In January 2013 the Government of Bosnia and Herzegovina submitted its reply, challenging the admissibility and the merits of the case. On 25 March 2013, on behalf of the applicants, TRIAL submitted its pleadings to the European Court of Human Rights challenging in detail the arguments put forward by the respondent State and highlighting a number of mistakes and contraddictions contained in its submission to the European Court. The latter transmitted a copy of TRIAL’s reply to the Government, fixing 13 May 2013 as the deadline for comments they may wish to make. On 3 June 2014 the European Court issued a decision, finding that in this case Bosnian authorities did all that could be reasonably expected given the special circumstances prevailing in the country up until 2005 and the large number of war crimes pending before local courts. The Court noted that “it is evident that not all of the direct perpetrators of the many crimes committed within the context of the ethnic cleansing of the Prijedor area have been punished”. Nevertheless, it valued the fact that the International Criminal Tribunal for the Former Yugoslavia and the State Court have convicted respectively 16 and 7 persons in connection with crimes committed in the area.
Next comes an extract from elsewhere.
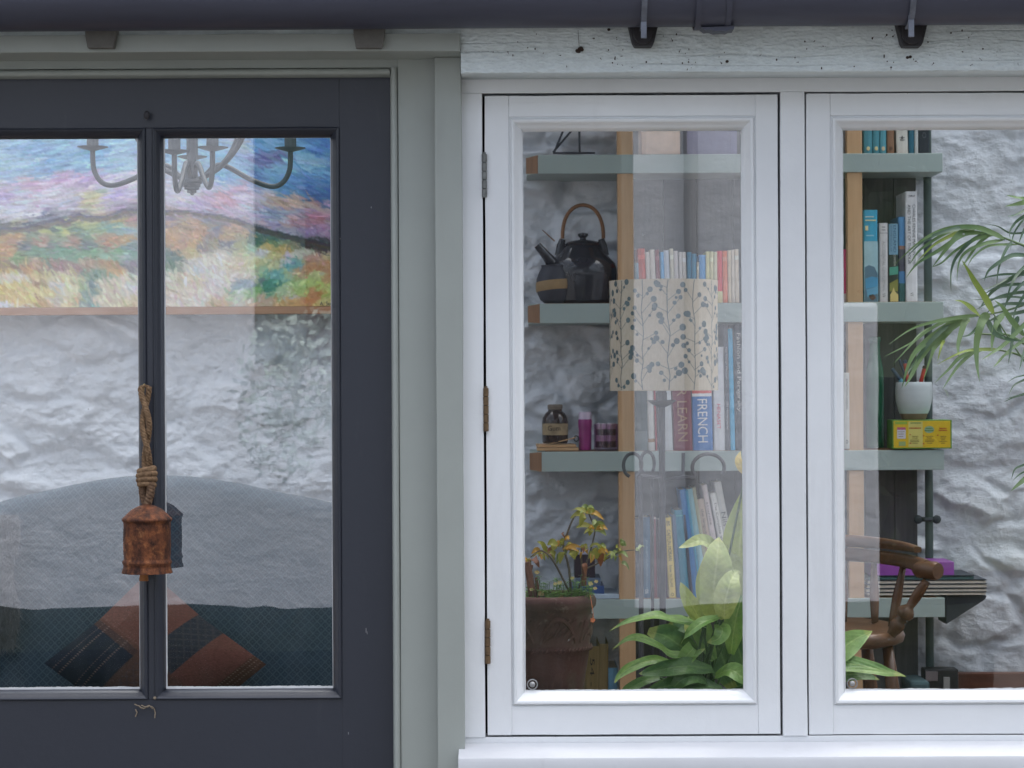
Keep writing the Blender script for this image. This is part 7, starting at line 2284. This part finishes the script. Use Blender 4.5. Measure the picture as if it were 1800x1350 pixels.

See also the Aliskovic case where a loved one was also arbitrarily arrested on the same occasion.
General Context
It is estimated that between 100,000 and 200,000 persons died as a consequence of the conflict in BH during the period 1992-1995 and that between 25,000 and 30,000 were victims of enforced disappearance. As of today, between 10,000 and 13,000 people are still missing without trace.
The arbitrary arrest and enforced disappearance of Uzeir and Enes Ramulic, the murder of the first and the enforced disappearance of the second, took place within the context of the “ethnic cleansing” operations perpetrated by the Serb army during the military attack on Prijedor and the surrounding area in the spring and summer of 1992.
To date no one has been convicted, prosecuted and punished for the enforced disappearance of Enes Ramulic, thus fostering an overall climate of impunity. The family of Enes Ramulic has still not received any information on the fate and whereabouts of their loved one, nor an adequate and integral redress for the harm suffered.